» DESCRIPTION OF THE TASK: Across the data below, how many lines hold "lobe"? Answer with that number and nothing else.

» INFORMATION PROVIDED:

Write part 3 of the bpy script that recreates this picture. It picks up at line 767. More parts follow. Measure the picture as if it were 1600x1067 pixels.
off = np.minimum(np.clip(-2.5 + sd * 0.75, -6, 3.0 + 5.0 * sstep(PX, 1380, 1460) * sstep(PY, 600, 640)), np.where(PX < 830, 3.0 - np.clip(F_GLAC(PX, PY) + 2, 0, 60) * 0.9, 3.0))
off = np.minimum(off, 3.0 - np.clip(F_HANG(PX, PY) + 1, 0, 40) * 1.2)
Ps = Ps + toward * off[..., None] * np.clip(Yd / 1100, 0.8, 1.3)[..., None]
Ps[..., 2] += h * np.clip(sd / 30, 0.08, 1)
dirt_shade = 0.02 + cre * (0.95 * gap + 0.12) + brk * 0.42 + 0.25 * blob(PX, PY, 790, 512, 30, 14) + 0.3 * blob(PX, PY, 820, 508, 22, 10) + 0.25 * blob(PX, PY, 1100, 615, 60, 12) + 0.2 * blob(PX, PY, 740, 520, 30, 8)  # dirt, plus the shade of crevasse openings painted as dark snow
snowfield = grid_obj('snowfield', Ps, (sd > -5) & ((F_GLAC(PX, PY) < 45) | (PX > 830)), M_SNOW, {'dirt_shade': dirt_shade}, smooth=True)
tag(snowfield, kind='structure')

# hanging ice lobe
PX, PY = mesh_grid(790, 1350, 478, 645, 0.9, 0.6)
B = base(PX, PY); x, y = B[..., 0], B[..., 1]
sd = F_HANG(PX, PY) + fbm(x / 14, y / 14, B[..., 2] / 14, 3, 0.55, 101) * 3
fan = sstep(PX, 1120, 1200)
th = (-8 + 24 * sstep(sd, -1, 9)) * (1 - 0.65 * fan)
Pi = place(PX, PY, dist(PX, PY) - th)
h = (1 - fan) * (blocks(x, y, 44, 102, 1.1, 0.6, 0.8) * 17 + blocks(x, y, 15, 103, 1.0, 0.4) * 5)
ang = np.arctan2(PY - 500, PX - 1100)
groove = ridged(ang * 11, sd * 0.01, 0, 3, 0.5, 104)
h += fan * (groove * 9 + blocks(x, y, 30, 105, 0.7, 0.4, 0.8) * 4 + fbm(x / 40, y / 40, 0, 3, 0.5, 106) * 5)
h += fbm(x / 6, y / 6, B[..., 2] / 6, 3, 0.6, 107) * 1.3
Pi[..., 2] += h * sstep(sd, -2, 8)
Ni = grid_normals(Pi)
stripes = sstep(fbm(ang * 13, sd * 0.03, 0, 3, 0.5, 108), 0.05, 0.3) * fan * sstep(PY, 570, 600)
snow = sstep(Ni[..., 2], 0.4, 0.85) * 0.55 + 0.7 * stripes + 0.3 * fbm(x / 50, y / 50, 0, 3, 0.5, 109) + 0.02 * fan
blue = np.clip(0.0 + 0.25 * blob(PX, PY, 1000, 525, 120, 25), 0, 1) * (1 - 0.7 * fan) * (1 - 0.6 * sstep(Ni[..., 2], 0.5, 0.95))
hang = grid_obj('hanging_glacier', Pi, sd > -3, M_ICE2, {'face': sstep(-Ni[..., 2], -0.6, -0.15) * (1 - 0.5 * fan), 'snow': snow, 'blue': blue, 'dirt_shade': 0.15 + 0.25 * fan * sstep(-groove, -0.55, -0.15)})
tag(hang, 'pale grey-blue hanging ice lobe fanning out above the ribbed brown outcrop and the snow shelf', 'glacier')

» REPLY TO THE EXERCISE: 2